Jim Clash knows that businessmen who approach their own field like it is the adventure of a lifetime are those leaders and entrepreneurs that will attain the summit of achievement.
But the adventure doesn't stop there, for Clash explores the adventure of discovery, the extremes of the mind with Edward Teller and others as he pursues that most perilous of summits-the knowledge regarded by some as frightening in itself. But Clash understands that the most dangerous summits provide the broadest vistas. As Professor Teller says in the book, 'I have never had any doubts that knowledge is good. And I never had any tendency to be afraid of knowledge.' One can feel Dr. Teller's resigned depression at being attacked for discovering dangerous knowledge, and his still visible disbelief that he was attacked for telling the truth when no one else would. 'To the Limits' clearly demonstrates that one man not doing something neither stops the information from existing, nor does it stop someone else from finding or doing it anyway, whether it be a climbing a mountain, or building a smarter or better bomb. Mr. Clash successfully showed me the meaning of being alone at the top of a mountain, and being alone in one's mind with the truth. Two perilous adventures testing the essence of our character.
'If we did all the things we are capable of doing, we could literally astound ourselves.' - Thomas Edison Jim Clash lives by these words. In every aspect of his life from business to the extremes of the North and South Pole, Jim Clash has realized the adventure life can be if we would only realize it.
This is one of the rare books that has the power to inspire.
But for all the good there is to say about the writing, I find myself uneasy about the book's prominently advertised intentions. Promoting the tie between adventure and business may enhance book sales but puncture some of the continuity of Clash's writing. On page three, Clash does a great job presenting: "Let's face it, evolution has extracted the primal excitement out of a workweek ... baby boomers who find themselves trapped ... are forced to buy excitement." Yet, in several sections Clash diverges, going many pages with little more than a passing stab at the relationship of business to adventure. While some chapters are innately tied to business, others, such as the first few, stray away from what is promised on the cover: a thread tying business and adventure. Clash may have overestimated the obviousness of the parallel between business success and adventuring success or occasionally tried to build the links into the writing as an afterthought. (This is the only issue holding it back from a 5-star rating.)
Carving out those parallels between the disciplines is difficult and in at least a few places he neglected the task.
Clash returned too often to the questions surrounding Scott's death in the first few chapters.

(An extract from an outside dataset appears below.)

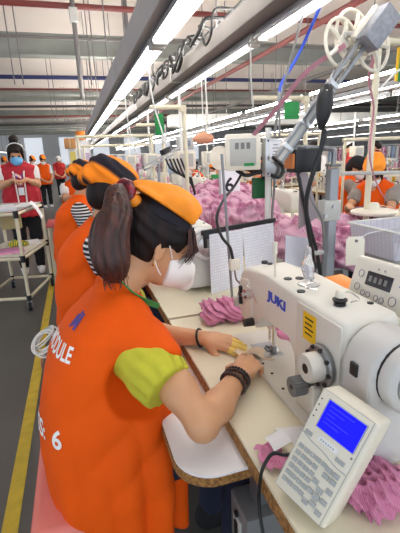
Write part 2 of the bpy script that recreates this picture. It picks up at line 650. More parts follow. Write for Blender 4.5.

I got the impression he was fascinated with death (aren't we all to an extent?). The Dalai Lama says that without a curiosity and respect for death, we can't have a true appreciation for life. However, in this book, he asked the question of too many interviewees and the issue became a reader distraction examining a particular event rather than an echo of the central theme of taking risk to achieve reward.
Regardless of whether the book returns often enough or in enough detail to the adventure/business theme or whether Clash overemphasizes an episode, the story telling is compelling and sophisticated. The flow is mostly logical (although heavy emphasis on mountaineering early on makes me anticipate a full book on climbing experiences) and carry the book through to its conclusion. All in all, this is a heart-pounding adventure journal - thoroughly researched and written with passion - that I would recommend with the caveat that the reader not expect a full-blown discussion of adventure's relation to business.